A Hierarchical Autonomous Driving Framework Combining Reinforcement Learning and Imitation Learning

Abstract

Autonomous driving technology aims to make driving decisions based on information about the vehicle’s environment. Navigation-based autonomous driving in urban scenarios has more complex scenarios than in relatively simple scenarios such as highways and parking lots, and is a task that still needs to be explored over time. Imitation learning models based on supervised learning methods are limited by the amount of expert data collected. Models based on reinforcement learning methods are able to interact with the environment, but are data inefficient and require a lot of exploration to learn effective policy. We propose a method that combines imitation learning with reinforcement learning enabling agent to achieve a higher success rate in urban autonomous driving navigation scenarios.
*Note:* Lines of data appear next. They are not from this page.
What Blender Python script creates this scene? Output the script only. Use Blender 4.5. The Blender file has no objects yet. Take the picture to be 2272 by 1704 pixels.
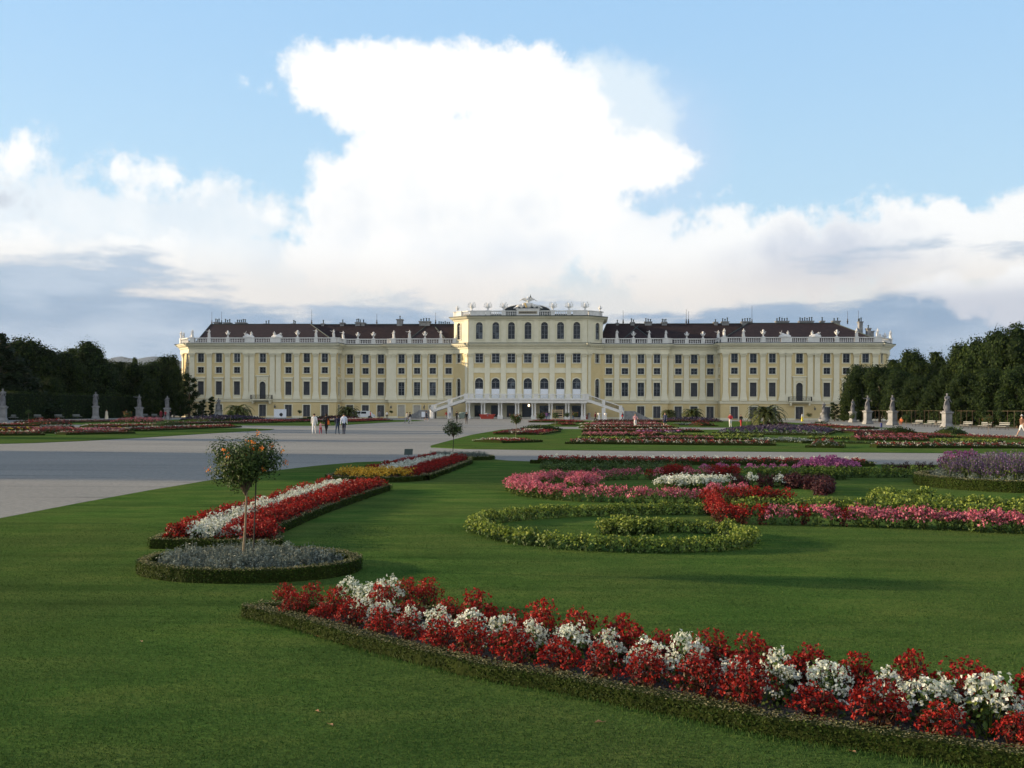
import bpy, math, random
import numpy as np
from mathutils import Vector, Matrix
D = bpy.data
SC = bpy.context.scene
COL = SC.collection
random.seed(7)
RNG = np.random.default_rng(7)
PI = math.pi
# ------------------------------------------------------------------ camera, sky, sun, exposure
CAM_H = 2.15                    # eye height above the ground, metres
FPX = 2300.0                    # focal length in photograph pixels (photograph is 2272 wide)
ROLL = 0.0044
cam = D.cameras.new('camera'); camo = D.objects.new('camera', cam); COL.objects.link(camo)
cam.sensor_width = 36; cam.lens = 36 * FPX / 2272.0
cam.shift_y = (908 - 852) / 2272.0
cam.clip_start = 0.1; cam.clip_end = 30000
camo.location = (0, 0, CAM_H); camo.rotation_euler = (math.radians(90), -ROLL, 0)
SC.camera = camo

SUN_EL = math.radians(11.0)
SUN_AZ = math.radians(-83.0)     # measured from +Y towards +X: the sun stands to the left
sunv = Vector((math.sin(SUN_AZ) * math.cos(SUN_EL), math.cos(SUN_AZ) * math.cos(SUN_EL), math.sin(SUN_EL)))
sl = D.lights.new('sun', 'SUN'); sl.energy = 5.0; sl.angle = math.radians(0.6); sl.color = (1.0, 0.77, 0.50)
so = D.objects.new('sun', sl); COL.objects.link(so)
so.rotation_euler = sunv.to_track_quat('Z', 'Y').to_euler(); so.location = (-60, 0, 60)
SC.view_settings.view_transform = 'Standard'; SC.view_settings.look = 'None'
SC.view_settings.gamma = 1.0; EXPO = 0.90
SC.view_settings.exposure = EXPO
SC.cycles.max_bounces = 5; SC.cycles.diffuse_bounces = 3; SC.cycles.glossy_bounces = 2
SC.cycles.transparent_max_bounces = 8; SC.cycles.volume_bounces = 0
try:
    SC.cycles.use_denoising = True
except Exception: pass

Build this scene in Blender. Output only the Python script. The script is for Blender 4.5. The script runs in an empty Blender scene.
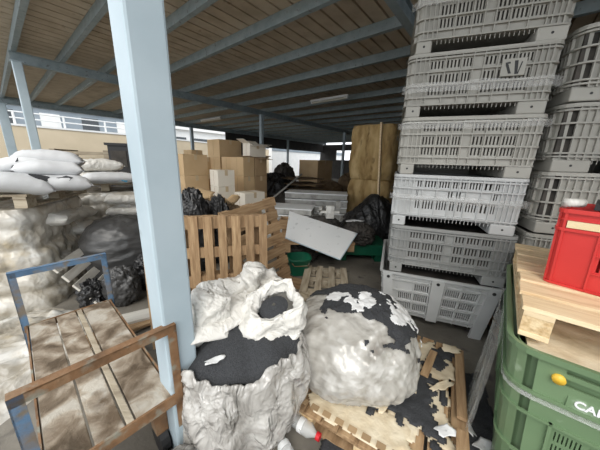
import bpy, math, random
from mathutils import Vector, Matrix, Euler, noise
random.seed(7)
PI = math.pi
SC = bpy.context.scene
COL = SC.collection
# ------------------------------------------------------------------ camera
F = 245.0; EYE = 1.62
def _n(v): return Vector(v).normalized()
_zc = -_n((-28, 955, F)); _yc = Vector((0, 0, 1)) - _zc.z * _zc; _yc.normalize(); _xc = _yc.cross(_zc)
RW = Matrix((_xc, _yc, _zc))                      # camera (x right, y down, z forward) -> world
cd = bpy.data.cameras.new('camera'); cam = bpy.data.objects.new('camera', cd); COL.objects.link(cam)
cd.sensor_width = 36; cd.lens = F / 600 * 36; cd.clip_start = .02; cd.clip_end = 200
m3 = Matrix((RW @ Vector((1, 0, 0)), RW @ Vector((0, -1, 0)), RW @ Vector((0, 0, -1)))).transposed()
cam.matrix_world = Matrix.Translation((0, 0, EYE)) @ m3.to_4x4()
SC.camera = cam
# sight lines used to measure where things stand in the yard
def ray(x, y): return RW @ Vector((x - 300, y - 225, F))
def gz(x, y, z=0): d = ray(x, y); return Vector((0, 0, EYE)) + d * ((z - EYE) / d.z)
def gy(x, y, Y): d = ray(x, y); return Vector((0, 0, EYE)) + d * (Y / d.y)
A51 = math.radians(-51)
U = Vector((math.sin(A51), math.cos(A51), 0)); V = Vector((U.y, -U.x, 0))      # along the purlins / along the rafters
SHED = math.atan2(V.y, V.x)                        # heading of V
def shed(s, t, z=0): p = U * s + V * t; return Vector((p.x, p.y, z))
# ------------------------------------------------------------------ materials
MATS = {}
def pm(name, cols, scale=6, rough=.7, bump=0, bscale=None, stretch=(1, 1, 1), metal=0, detail=6, alpha=None, spots=None, rv=0, spec=.5, r2=None, dist=0, lo=.3, hi=.7, crumple=None):
    m = bpy.data.materials.new(name); m.use_nodes = True; nt = m.node_tree; N = nt.nodes; L = nt.links
    b = N['Principled BSDF']; b.inputs['Roughness'].default_value = rough; b.inputs['Metallic'].default_value = metal
    b.inputs['Specular IOR Level'].default_value = spec
    tc = N.new('ShaderNodeTexCoord'); mp = N.new('ShaderNodeMapping'); mp.inputs['Scale'].default_value = stretch
    L.new(tc.outputs['Object'], mp.inputs['Vector'])
    oi = N.new('ShaderNodeObjectInfo'); vm = N.new('ShaderNodeVectorMath'); vm.operation = 'SCALE'; vm.inputs[0].default_value = (17, 31, 23)
    L.new(oi.outputs['Random'], vm.inputs['Scale']); L.new(vm.outputs[0], mp.inputs['Location'])
    nz = N.new('ShaderNodeTexNoise'); nz.inputs['Scale'].default_value = scale; nz.inputs['Detail'].default_value = detail; nz.inputs['Distortion'].default_value = dist
    L.new(mp.outputs[0], nz.inputs['Vector'])
    rp = N.new('ShaderNodeValToRGB'); e = rp.color_ramp.elements
    n = len(cols)
    for i, c in enumerate(cols):
        p = lo + (hi - lo) * (i / max(1, n - 1))
        if i < 2: e[i].position = p; q = e[i]
        else: q = e.new(p)
        q.color = (*c, 1)
    if n == 1: e[1].color = (*cols[0], 1)
    L.new(nz.outputs['Fac'], rp.inputs['Fac']); out = rp.outputs['Color']
    if spots:
        sc, c, th = spots
        n2 = N.new('ShaderNodeTexNoise'); n2.inputs['Scale'].default_value = sc; n2.inputs['Detail'].default_value = 5; L.new(mp.outputs[0], n2.inputs['Vector'])
        r3 = N.new('ShaderNodeValToRGB'); r3.color_ramp.elements[0].position = th; r3.color_ramp.elements[1].position = th + .12
        L.new(n2.outputs['Fac'], r3.inputs['Fac'])
        mx = N.new('ShaderNodeMix'); mx.data_type = 'RGBA'; L.new(r3.outputs['Color'], mx.inputs['Factor']); L.new(out, mx.inputs['A']); mx.inputs['B'].default_value = (*c, 1); out = mx.outputs['Result']
    if rv:
        hs = N.new('ShaderNodeHueSaturation'); mr = N.new('ShaderNodeMapRange'); mr.inputs['To Min'].default_value = 1 - rv; mr.inputs['To Max'].default_value = 1 + rv
        L.new(oi.outputs['Random'], mr.inputs['Value']); L.new(mr.outputs[0], hs.inputs['Value']); L.new(out, hs.inputs['Color']); out = hs.outputs['Color']
    L.new(out, b.inputs['Base Color'])
    if crumple:
        sc, st = crumple; prev = None
        wn = N.new('ShaderNodeTexNoise'); wn.inputs['Scale'].default_value = sc*.5; wn.inputs['Detail'].default_value = 2; L.new(mp.outputs[0], wn.inputs['Vector'])
        wa = N.new('ShaderNodeVectorMath'); wa.operation = 'MULTIPLY_ADD'; wa.inputs[1].default_value = (.35, .35, .35); L.new(wn.outputs['Color'], wa.inputs[0]); L.new(mp.outputs[0], wa.inputs[2])
        for q, w_ in ((sc, .035), (sc*2.6, .016), (sc*6, .007)):
            vo = N.new('ShaderNodeTexVoronoi'); vo.inputs['Scale'].default_value = q; L.new(wa.outputs[0], vo.inputs['Vector'])
            bp = N.new('ShaderNodeBump'); bp.inputs['Strength'].default_value = st; bp.inputs['Distance'].default_value = w_; L.new(vo.outputs['Distance'], bp.inputs['Height'])
            if prev: L.new(prev.outputs[0], bp.inputs['Normal'])
            prev = bp
        L.new(prev.outputs[0], b.inputs['Normal'])
    elif bump:
        nb = N.new('ShaderNodeTexNoise'); nb.inputs['Scale'].default_value = bscale or scale * 3; nb.inputs['Detail'].default_value = 6; nb.inputs['Distortion'].default_value = dist
        L.new(mp.outputs[0], nb.inputs['Vector'])
        bp = N.new('ShaderNodeBump'); bp.inputs['Strength'].default_value = bump; bp.inputs['Distance'].default_value = .02
        L.new(nb.outputs['Fac'], bp.inputs['Height']); L.new(bp.outputs[0], b.inputs['Normal'])
    if alpha is not None: b.inputs['Alpha'].default_value = alpha
    MATS[name] = m; return m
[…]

To solve the problem of inefficient reinforcement learning data, our method decomposes the action space into low-level action space and high-level actin space, where low-level action space is multiple pre-trained imitation learning action space is a combination of several pre-trained imitation learning action spaces based on different control signals (i.e., follow, straight, turn right, turn left). High-level action space includes different control signals, the agent executes a specific imitation learning policy by selecting control signals from the high-level action space through a DQN-based reinforcement learning approach. Moreover, we propose a new reward for high level action selection. Experiments on the CARLA driving benchmark demonstrate that our approach outperforms both imitation learning methods and reinforcement learning methods on a variety of navigation-based driving tasks.